JOB:
Please repeat all of the lines that follow, exactly as written.

GIVEN MATERIAL:
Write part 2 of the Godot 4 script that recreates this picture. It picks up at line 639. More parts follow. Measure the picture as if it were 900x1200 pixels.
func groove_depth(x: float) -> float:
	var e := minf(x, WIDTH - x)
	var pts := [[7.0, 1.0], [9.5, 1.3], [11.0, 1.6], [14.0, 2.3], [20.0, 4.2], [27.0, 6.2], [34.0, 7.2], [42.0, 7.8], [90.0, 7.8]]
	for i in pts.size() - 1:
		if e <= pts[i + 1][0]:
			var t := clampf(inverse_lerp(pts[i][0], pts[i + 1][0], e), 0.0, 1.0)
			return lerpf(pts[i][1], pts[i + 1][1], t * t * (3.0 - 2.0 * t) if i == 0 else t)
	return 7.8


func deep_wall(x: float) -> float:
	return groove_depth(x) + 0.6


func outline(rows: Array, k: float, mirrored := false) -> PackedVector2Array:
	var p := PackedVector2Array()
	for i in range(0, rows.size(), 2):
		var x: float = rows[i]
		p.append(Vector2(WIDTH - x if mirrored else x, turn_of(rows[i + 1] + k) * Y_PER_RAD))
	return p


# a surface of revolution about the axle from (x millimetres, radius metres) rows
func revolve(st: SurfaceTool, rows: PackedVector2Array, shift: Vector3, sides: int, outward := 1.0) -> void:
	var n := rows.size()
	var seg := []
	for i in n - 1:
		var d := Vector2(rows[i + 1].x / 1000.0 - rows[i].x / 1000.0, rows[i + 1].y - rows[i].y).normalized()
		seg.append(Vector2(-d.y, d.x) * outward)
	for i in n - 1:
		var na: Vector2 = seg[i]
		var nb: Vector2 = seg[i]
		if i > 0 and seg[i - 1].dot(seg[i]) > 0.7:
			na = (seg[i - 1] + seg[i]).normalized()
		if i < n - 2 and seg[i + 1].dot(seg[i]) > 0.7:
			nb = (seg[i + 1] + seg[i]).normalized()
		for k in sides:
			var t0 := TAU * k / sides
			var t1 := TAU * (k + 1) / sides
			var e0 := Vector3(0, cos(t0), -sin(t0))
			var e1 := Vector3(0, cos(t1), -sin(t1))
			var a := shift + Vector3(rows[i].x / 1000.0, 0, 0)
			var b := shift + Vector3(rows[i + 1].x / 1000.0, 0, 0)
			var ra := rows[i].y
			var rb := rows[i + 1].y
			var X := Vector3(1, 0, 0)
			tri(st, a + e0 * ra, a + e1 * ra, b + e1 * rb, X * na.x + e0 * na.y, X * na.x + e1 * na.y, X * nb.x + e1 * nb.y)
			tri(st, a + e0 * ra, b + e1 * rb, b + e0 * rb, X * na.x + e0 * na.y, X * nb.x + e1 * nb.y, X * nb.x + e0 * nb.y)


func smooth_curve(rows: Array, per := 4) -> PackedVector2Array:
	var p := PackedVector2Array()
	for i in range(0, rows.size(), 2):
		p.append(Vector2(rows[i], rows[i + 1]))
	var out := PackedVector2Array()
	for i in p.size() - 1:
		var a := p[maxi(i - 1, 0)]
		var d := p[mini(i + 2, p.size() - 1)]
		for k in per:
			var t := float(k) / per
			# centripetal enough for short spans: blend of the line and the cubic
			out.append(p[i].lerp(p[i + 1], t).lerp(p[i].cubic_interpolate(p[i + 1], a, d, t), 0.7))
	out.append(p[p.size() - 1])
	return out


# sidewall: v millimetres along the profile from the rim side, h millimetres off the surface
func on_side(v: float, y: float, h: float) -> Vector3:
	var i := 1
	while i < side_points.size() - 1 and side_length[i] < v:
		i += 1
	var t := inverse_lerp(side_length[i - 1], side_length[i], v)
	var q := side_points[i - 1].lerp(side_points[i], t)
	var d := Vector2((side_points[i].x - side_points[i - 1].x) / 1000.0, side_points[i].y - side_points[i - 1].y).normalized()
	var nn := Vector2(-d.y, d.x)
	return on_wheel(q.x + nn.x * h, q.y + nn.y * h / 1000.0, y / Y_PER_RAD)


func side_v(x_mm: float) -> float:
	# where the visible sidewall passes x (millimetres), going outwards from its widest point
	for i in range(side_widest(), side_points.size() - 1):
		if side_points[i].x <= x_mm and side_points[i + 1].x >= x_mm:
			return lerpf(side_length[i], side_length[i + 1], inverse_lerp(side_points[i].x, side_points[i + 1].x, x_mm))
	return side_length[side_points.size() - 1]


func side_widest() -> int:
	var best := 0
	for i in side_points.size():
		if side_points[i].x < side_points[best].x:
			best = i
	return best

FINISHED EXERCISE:
Write part 2 of the Godot 4 script that recreates this picture. It picks up at line 639. More parts follow. Measure the picture as if it were 900x1200 pixels.
func groove_depth(x: float) -> float:
	var e := minf(x, WIDTH - x)
	var pts := [[7.0, 1.0], [9.5, 1.3], [11.0, 1.6], [14.0, 2.3], [20.0, 4.2], [27.0, 6.2], [34.0, 7.2], [42.0, 7.8], [90.0, 7.8]]
	for i in pts.size() - 1:
		if e <= pts[i + 1][0]:
			var t := clampf(inverse_lerp(pts[i][0], pts[i + 1][0], e), 0.0, 1.0)
			return lerpf(pts[i][1], pts[i + 1][1], t * t * (3.0 - 2.0 * t) if i == 0 else t)
	return 7.8


func deep_wall(x: float) -> float:
	return groove_depth(x) + 0.6


func outline(rows: Array, k: float, mirrored := false) -> PackedVector2Array:
	var p := PackedVector2Array()
	for i in range(0, rows.size(), 2):
		var x: float = rows[i]
		p.append(Vector2(WIDTH - x if mirrored else x, turn_of(rows[i + 1] + k) * Y_PER_RAD))
	return p


# a surface of revolution about the axle from (x millimetres, radius metres) rows
func revolve(st: SurfaceTool, rows: PackedVector2Array, shift: Vector3, sides: int, outward := 1.0) -> void:
	var n := rows.size()
	var seg := []
	for i in n - 1:
		var d := Vector2(rows[i + 1].x / 1000.0 - rows[i].x / 1000.0, rows[i + 1].y - rows[i].y).normalized()
		seg.append(Vector2(-d.y, d.x) * outward)
	for i in n - 1:
		var na: Vector2 = seg[i]
		var nb: Vector2 = seg[i]
		if i > 0 and seg[i - 1].dot(seg[i]) > 0.7:
			na = (seg[i - 1] + seg[i]).normalized()
		if i < n - 2 and seg[i + 1].dot(seg[i]) > 0.7:
			nb = (seg[i + 1] + seg[i]).normalized()
		for k in sides:
			var t0 := TAU * k / sides
			var t1 := TAU * (k + 1) / sides
			var e0 := Vector3(0, cos(t0), -sin(t0))
			var e1 := Vector3(0, cos(t1), -sin(t1))
			var a := shift + Vector3(rows[i].x / 1000.0, 0, 0)
			var b := shift + Vector3(rows[i + 1].x / 1000.0, 0, 0)
			var ra := rows[i].y
			var rb := rows[i + 1].y
			var X := Vector3(1, 0, 0)
			tri(st, a + e0 * ra, a + e1 * ra, b + e1 * rb, X * na.x + e0 * na.y, X * na.x + e1 * na.y, X * nb.x + e1 * nb.y)
			tri(st, a + e0 * ra, b + e1 * rb, b + e0 * rb, X * na.x + e0 * na.y, X * nb.x + e1 * nb.y, X * nb.x + e0 * nb.y)


func smooth_curve(rows: Array, per := 4) -> PackedVector2Array:
	var p := PackedVector2Array()
	for i in range(0, rows.size(), 2):
		p.append(Vector2(rows[i], rows[i + 1]))
	var out := PackedVector2Array()
	for i in p.size() - 1:
		var a := p[maxi(i - 1, 0)]
		var d := p[mini(i + 2, p.size() - 1)]
		for k in per:
			var t := float(k) / per
			# centripetal enough for short spans: blend of the line and the cubic
			out.append(p[i].lerp(p[i + 1], t).lerp(p[i].cubic_interpolate(p[i + 1], a, d, t), 0.7))
	out.append(p[p.size() - 1])
	return out


# sidewall: v millimetres along the profile from the rim side, h millimetres off the surface
func on_side(v: float, y: float, h: float) -> Vector3:
	var i := 1
	while i < side_points.size() - 1 and side_length[i] < v:
		i += 1
	var t := inverse_lerp(side_length[i - 1], side_length[i], v)
	var q := side_points[i - 1].lerp(side_points[i], t)
	var d := Vector2((side_points[i].x - side_points[i - 1].x) / 1000.0, side_points[i].y - side_points[i - 1].y).normalized()
	var nn := Vector2(-d.y, d.x)
	return on_wheel(q.x + nn.x * h, q.y + nn.y * h / 1000.0, y / Y_PER_RAD)


func side_v(x_mm: float) -> float:
	# where the visible sidewall passes x (millimetres), going outwards from its widest point
	for i in range(side_widest(), side_points.size() - 1):
		if side_points[i].x <= x_mm and side_points[i + 1].x >= x_mm:
			return lerpf(side_length[i], side_length[i + 1], inverse_lerp(side_points[i].x, side_points[i + 1].x, x_mm))
	return side_length[side_points.size() - 1]


func side_widest() -> int:
	var best := 0
	for i in side_points.size():
		if side_points[i].x < side_points[best].x:
			best = i
	return best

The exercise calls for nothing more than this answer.